The District 233 school board voted to share the benefit by reducing taxes through abatement from 2018 to 2021. The district is required to abate $1.8 million as part of the 2022 levy. 

Also at the Nov 15 meeting, the school board gave tentative approval to the proposed 2022 tax levy of $43,476,000.

The district gets approximately 59% of its revenues to operate Homewood-Flossmoor High School from real estate taxes; 29% from Evidence Based Funding; 8% from state and federal grants and 5% from other local sources.

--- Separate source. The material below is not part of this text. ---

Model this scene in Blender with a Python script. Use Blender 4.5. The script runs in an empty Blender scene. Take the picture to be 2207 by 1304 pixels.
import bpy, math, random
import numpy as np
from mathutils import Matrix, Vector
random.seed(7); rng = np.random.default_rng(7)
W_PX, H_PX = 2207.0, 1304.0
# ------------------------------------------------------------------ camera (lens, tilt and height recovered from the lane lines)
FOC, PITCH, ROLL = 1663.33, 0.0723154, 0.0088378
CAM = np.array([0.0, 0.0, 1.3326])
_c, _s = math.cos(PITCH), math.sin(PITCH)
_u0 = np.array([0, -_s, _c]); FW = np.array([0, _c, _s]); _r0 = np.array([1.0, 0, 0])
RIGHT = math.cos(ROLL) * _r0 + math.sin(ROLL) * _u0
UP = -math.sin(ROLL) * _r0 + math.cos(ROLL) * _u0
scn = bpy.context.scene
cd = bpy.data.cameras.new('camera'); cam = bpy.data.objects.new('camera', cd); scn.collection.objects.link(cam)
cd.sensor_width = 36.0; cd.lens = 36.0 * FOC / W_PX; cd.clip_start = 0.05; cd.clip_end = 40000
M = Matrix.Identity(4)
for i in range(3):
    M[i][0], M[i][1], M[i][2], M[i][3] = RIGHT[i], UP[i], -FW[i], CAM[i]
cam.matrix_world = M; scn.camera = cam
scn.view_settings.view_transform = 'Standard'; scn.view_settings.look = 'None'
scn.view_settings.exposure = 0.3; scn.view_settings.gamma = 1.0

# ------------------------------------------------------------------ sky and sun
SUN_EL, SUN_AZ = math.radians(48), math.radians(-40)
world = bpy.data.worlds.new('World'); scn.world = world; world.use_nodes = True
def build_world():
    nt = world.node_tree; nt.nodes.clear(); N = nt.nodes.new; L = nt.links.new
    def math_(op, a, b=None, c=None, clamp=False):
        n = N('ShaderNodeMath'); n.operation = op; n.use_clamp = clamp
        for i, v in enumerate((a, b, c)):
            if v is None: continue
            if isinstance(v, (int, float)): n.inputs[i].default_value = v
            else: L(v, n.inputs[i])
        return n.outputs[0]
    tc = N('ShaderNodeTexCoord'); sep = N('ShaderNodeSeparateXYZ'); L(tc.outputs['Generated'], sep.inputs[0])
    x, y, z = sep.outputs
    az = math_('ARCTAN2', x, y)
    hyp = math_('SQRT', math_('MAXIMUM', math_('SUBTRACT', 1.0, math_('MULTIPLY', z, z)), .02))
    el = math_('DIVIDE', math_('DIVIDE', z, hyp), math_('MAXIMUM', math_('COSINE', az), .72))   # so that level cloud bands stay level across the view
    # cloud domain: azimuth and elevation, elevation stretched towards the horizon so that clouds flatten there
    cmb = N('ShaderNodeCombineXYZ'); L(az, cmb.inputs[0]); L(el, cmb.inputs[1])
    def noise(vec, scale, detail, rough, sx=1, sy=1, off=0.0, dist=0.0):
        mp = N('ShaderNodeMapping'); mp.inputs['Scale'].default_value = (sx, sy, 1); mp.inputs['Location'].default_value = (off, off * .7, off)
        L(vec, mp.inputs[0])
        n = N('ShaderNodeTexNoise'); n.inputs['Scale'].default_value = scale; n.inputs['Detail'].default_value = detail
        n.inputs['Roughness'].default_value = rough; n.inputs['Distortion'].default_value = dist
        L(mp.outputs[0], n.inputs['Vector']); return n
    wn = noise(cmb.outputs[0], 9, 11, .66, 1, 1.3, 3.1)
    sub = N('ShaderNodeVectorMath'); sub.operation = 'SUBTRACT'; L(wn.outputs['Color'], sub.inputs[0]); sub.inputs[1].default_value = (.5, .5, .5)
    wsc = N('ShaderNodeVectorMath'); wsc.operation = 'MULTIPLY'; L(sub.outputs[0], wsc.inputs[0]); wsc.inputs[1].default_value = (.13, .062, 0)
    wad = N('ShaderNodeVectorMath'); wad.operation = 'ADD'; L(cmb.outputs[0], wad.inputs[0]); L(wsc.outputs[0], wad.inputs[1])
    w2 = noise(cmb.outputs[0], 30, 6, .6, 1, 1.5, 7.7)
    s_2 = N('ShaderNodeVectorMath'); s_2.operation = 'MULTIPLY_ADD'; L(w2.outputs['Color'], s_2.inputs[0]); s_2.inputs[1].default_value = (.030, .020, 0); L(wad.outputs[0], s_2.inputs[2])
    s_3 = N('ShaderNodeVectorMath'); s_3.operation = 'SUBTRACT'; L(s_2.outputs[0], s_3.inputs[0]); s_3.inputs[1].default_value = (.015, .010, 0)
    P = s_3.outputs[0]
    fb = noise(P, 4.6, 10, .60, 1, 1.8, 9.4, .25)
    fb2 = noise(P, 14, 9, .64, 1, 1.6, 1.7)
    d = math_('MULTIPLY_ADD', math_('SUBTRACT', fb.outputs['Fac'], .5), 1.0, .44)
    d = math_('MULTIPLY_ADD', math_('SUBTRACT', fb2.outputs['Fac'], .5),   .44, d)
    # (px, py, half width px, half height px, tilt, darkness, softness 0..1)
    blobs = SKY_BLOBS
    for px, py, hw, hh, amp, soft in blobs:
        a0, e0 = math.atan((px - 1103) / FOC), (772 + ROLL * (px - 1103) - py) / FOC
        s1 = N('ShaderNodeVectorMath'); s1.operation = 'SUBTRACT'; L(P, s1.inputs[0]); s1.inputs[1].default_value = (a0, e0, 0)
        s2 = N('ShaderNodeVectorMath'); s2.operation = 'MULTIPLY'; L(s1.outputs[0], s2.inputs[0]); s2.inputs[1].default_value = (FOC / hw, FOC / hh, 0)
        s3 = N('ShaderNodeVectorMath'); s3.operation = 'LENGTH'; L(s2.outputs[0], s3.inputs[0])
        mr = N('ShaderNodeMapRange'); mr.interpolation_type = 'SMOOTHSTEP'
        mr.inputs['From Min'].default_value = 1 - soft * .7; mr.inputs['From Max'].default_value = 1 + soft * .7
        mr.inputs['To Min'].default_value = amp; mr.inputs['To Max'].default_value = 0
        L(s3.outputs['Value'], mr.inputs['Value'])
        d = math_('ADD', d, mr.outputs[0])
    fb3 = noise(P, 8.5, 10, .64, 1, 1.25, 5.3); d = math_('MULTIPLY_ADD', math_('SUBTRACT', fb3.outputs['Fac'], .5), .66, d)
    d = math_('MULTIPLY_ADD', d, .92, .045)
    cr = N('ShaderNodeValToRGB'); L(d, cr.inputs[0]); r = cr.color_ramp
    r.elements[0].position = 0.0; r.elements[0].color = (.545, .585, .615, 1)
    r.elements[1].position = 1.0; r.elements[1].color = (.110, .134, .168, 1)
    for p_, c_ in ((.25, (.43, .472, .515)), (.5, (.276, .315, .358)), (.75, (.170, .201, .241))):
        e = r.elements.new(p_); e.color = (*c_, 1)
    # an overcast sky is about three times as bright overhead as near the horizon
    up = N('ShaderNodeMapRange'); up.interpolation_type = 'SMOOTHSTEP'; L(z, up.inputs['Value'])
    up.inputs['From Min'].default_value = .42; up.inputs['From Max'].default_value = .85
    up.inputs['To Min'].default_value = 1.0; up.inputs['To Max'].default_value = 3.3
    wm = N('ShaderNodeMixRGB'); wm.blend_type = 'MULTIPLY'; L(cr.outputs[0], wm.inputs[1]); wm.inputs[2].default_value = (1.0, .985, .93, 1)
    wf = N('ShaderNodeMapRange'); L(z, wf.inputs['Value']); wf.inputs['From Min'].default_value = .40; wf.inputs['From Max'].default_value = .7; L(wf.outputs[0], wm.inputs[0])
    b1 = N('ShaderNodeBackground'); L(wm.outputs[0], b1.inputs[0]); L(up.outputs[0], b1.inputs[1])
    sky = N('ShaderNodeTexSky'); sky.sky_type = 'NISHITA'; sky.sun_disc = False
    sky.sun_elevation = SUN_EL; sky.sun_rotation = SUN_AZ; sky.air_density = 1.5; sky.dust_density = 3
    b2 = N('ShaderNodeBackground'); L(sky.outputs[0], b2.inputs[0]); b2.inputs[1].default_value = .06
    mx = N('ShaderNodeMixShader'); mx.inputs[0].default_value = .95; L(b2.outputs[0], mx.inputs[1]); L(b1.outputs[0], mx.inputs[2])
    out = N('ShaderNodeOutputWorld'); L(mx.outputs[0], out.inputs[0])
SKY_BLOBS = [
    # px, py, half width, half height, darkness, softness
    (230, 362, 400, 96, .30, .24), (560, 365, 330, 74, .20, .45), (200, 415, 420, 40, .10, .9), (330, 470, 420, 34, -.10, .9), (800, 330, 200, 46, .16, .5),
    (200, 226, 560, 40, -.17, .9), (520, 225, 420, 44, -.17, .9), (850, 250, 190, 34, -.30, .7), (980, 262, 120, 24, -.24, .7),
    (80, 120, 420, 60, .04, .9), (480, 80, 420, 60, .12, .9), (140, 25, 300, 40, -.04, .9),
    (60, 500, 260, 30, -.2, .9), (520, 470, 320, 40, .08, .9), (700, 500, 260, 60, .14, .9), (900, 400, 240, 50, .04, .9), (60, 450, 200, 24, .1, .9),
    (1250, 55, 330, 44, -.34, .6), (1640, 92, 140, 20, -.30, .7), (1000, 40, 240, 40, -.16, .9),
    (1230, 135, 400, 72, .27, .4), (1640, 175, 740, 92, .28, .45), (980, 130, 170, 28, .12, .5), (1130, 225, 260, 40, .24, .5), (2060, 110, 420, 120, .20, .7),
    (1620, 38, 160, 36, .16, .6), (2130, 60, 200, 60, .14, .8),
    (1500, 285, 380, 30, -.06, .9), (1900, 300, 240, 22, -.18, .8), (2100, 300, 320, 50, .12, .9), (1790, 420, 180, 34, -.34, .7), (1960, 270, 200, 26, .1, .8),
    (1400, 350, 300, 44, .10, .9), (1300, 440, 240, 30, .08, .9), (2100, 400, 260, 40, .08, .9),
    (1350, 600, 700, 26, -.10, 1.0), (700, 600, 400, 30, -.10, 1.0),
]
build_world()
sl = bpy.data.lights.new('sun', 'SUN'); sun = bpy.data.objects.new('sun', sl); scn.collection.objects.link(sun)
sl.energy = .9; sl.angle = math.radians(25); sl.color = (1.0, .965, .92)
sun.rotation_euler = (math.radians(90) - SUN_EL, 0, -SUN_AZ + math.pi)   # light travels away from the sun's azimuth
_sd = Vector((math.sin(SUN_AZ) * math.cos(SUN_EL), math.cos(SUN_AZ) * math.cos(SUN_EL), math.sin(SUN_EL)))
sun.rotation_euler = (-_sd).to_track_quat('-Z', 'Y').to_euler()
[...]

The levy represents a 5% increase – the most allowed under Illinois’ 30-year-old tax caps. The rules are taxing bodies can only increase the levy by the Consumer Price Index increase or 5%, whichever is less. Although CPI was measured at 7% for the calendar year ending December 2021, the district was limited to taking a 5% increase in its tax rate.

Grossi told the Finance Committee that over the 30 years of tax caps this is the first time CPI has been greater than 5%. The first 10 years, CPI averaged 2.52%. The second 10-year period it was 2.49% and the third 10-year period CPI averaged 1.95%, even with the 5% CPI cap for 2022.

“The district because of taking advantage of the Property Tax Relief Grant and the voluntary abatements has kept taxes flat or lower of the last six years of tax levy,” Grossi said.

Cook will present the final levy to the school board for approval at the Dec. 20 meeting.